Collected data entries
-*-

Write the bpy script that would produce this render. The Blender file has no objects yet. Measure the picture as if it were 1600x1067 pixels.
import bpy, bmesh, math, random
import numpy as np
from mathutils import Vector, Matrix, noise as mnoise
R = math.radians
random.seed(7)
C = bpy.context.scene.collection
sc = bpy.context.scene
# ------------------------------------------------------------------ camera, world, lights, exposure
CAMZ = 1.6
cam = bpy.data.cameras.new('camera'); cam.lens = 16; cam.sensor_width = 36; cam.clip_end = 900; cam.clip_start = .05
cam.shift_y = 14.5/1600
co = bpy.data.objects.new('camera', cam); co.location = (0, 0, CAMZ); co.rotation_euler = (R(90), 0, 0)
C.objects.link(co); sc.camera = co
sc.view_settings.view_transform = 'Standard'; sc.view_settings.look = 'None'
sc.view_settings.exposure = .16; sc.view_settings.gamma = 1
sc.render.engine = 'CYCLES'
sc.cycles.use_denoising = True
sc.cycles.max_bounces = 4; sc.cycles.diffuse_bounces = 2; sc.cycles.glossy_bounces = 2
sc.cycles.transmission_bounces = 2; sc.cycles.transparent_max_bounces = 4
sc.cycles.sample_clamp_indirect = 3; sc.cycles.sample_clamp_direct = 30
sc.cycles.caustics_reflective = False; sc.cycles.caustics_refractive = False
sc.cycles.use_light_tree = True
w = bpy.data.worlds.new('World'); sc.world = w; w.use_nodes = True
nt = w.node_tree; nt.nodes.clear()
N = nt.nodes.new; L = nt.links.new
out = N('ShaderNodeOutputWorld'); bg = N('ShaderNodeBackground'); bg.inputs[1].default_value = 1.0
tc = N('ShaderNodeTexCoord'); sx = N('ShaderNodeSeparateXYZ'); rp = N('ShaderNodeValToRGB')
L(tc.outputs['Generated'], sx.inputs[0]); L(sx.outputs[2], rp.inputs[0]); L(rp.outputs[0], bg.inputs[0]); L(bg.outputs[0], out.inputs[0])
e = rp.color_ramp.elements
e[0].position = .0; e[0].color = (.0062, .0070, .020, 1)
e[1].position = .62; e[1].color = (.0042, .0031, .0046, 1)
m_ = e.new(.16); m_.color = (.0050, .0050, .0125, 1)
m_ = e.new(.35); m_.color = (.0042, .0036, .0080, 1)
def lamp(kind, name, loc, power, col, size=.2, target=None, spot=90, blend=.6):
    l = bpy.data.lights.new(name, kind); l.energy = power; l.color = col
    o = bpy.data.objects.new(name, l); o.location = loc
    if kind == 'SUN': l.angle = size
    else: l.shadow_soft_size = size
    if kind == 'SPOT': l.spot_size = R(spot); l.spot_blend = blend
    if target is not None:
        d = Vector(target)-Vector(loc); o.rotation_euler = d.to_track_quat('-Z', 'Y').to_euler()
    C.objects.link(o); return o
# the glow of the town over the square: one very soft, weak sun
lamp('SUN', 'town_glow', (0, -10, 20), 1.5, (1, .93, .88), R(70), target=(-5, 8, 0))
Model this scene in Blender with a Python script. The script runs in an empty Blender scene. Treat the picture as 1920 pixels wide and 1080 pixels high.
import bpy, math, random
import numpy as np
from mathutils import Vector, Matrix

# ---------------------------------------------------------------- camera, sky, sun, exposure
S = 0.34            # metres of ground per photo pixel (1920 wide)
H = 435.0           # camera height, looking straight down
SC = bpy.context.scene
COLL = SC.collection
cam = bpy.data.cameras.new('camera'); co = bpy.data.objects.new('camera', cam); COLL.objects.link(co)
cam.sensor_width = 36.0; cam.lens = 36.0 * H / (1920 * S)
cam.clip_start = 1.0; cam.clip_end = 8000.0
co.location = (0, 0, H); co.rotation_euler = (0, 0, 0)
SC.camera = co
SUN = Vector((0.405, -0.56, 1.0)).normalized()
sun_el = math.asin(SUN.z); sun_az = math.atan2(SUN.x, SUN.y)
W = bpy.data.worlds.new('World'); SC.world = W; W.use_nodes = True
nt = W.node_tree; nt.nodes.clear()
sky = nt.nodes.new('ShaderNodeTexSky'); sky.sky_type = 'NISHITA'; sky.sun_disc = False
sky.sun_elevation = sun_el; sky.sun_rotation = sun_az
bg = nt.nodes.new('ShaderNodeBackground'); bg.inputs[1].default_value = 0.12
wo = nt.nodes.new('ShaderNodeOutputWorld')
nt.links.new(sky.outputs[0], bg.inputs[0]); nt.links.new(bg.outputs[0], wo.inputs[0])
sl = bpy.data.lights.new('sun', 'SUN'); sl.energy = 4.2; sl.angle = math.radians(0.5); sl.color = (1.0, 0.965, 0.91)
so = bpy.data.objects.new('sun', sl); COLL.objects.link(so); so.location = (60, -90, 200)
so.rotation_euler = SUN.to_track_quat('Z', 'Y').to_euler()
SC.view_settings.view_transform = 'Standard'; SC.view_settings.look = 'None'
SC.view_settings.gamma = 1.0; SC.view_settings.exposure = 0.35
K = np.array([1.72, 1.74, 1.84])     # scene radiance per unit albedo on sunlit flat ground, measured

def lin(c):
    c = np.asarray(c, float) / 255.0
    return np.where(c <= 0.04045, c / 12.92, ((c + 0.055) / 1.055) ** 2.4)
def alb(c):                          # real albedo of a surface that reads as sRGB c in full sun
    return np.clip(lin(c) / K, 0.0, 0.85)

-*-

WORK TO BE COMPLETED —
Once more, set down the full listing, verbatim.

THE SOLUTION —
Write the bpy script that would produce this render. The Blender file has no objects yet. Measure the picture as if it were 1600x1067 pixels.
import bpy, bmesh, math, random
import numpy as np
from mathutils import Vector, Matrix, noise as mnoise
R = math.radians
random.seed(7)
C = bpy.context.scene.collection
sc = bpy.context.scene
# ------------------------------------------------------------------ camera, world, lights, exposure
CAMZ = 1.6
cam = bpy.data.cameras.new('camera'); cam.lens = 16; cam.sensor_width = 36; cam.clip_end = 900; cam.clip_start = .05
cam.shift_y = 14.5/1600
co = bpy.data.objects.new('camera', cam); co.location = (0, 0, CAMZ); co.rotation_euler = (R(90), 0, 0)
C.objects.link(co); sc.camera = co
sc.view_settings.view_transform = 'Standard'; sc.view_settings.look = 'None'
sc.view_settings.exposure = .16; sc.view_settings.gamma = 1
sc.render.engine = 'CYCLES'
sc.cycles.use_denoising = True
sc.cycles.max_bounces = 4; sc.cycles.diffuse_bounces = 2; sc.cycles.glossy_bounces = 2
sc.cycles.transmission_bounces = 2; sc.cycles.transparent_max_bounces = 4
sc.cycles.sample_clamp_indirect = 3; sc.cycles.sample_clamp_direct = 30
sc.cycles.caustics_reflective = False; sc.cycles.caustics_refractive = False
sc.cycles.use_light_tree = True
w = bpy.data.worlds.new('World'); sc.world = w; w.use_nodes = True
nt = w.node_tree; nt.nodes.clear()
N = nt.nodes.new; L = nt.links.new
out = N('ShaderNodeOutputWorld'); bg = N('ShaderNodeBackground'); bg.inputs[1].default_value = 1.0
tc = N('ShaderNodeTexCoord'); sx = N('ShaderNodeSeparateXYZ'); rp = N('ShaderNodeValToRGB')
L(tc.outputs['Generated'], sx.inputs[0]); L(sx.outputs[2], rp.inputs[0]); L(rp.outputs[0], bg.inputs[0]); L(bg.outputs[0], out.inputs[0])
e = rp.color_ramp.elements
e[0].position = .0; e[0].color = (.0062, .0070, .020, 1)
e[1].position = .62; e[1].color = (.0042, .0031, .0046, 1)
m_ = e.new(.16); m_.color = (.0050, .0050, .0125, 1)
m_ = e.new(.35); m_.color = (.0042, .0036, .0080, 1)
def lamp(kind, name, loc, power, col, size=.2, target=None, spot=90, blend=.6):
    l = bpy.data.lights.new(name, kind); l.energy = power; l.color = col
    o = bpy.data.objects.new(name, l); o.location = loc
    if kind == 'SUN': l.angle = size
    else: l.shadow_soft_size = size
    if kind == 'SPOT': l.spot_size = R(spot); l.spot_blend = blend
    if target is not None:
        d = Vector(target)-Vector(loc); o.rotation_euler = d.to_track_quat('-Z', 'Y').to_euler()
    C.objects.link(o); return o
# the glow of the town over the square: one very soft, weak sun
lamp('SUN', 'town_glow', (0, -10, 20), 1.5, (1, .93, .88), R(70), target=(-5, 8, 0))
Model this scene in Blender with a Python script. The script runs in an empty Blender scene. Treat the picture as 1920 pixels wide and 1080 pixels high.
import bpy, math, random
import numpy as np
from mathutils import Vector, Matrix

# ---------------------------------------------------------------- camera, sky, sun, exposure
S = 0.34            # metres of ground per photo pixel (1920 wide)
H = 435.0           # camera height, looking straight down
SC = bpy.context.scene
COLL = SC.collection
cam = bpy.data.cameras.new('camera'); co = bpy.data.objects.new('camera', cam); COLL.objects.link(co)
cam.sensor_width = 36.0; cam.lens = 36.0 * H / (1920 * S)
cam.clip_start = 1.0; cam.clip_end = 8000.0
co.location = (0, 0, H); co.rotation_euler = (0, 0, 0)
SC.camera = co
SUN = Vector((0.405, -0.56, 1.0)).normalized()
sun_el = math.asin(SUN.z); sun_az = math.atan2(SUN.x, SUN.y)
W = bpy.data.worlds.new('World'); SC.world = W; W.use_nodes = True
nt = W.node_tree; nt.nodes.clear()
sky = nt.nodes.new('ShaderNodeTexSky'); sky.sky_type = 'NISHITA'; sky.sun_disc = False
sky.sun_elevation = sun_el; sky.sun_rotation = sun_az
bg = nt.nodes.new('ShaderNodeBackground'); bg.inputs[1].default_value = 0.12
wo = nt.nodes.new('ShaderNodeOutputWorld')
nt.links.new(sky.outputs[0], bg.inputs[0]); nt.links.new(bg.outputs[0], wo.inputs[0])
sl = bpy.data.lights.new('sun', 'SUN'); sl.energy = 4.2; sl.angle = math.radians(0.5); sl.color = (1.0, 0.965, 0.91)
so = bpy.data.objects.new('sun', sl); COLL.objects.link(so); so.location = (60, -90, 200)
so.rotation_euler = SUN.to_track_quat('Z', 'Y').to_euler()
SC.view_settings.view_transform = 'Standard'; SC.view_settings.look = 'None'
SC.view_settings.gamma = 1.0; SC.view_settings.exposure = 0.35
K = np.array([1.72, 1.74, 1.84])     # scene radiance per unit albedo on sunlit flat ground, measured

def lin(c):
    c = np.asarray(c, float) / 255.0
    return np.where(c <= 0.04045, c / 12.92, ((c + 0.055) / 1.055) ** 2.4)
def alb(c):                          # real albedo of a surface that reads as sRGB c in full sun
    return np.clip(lin(c) / K, 0.0, 0.85)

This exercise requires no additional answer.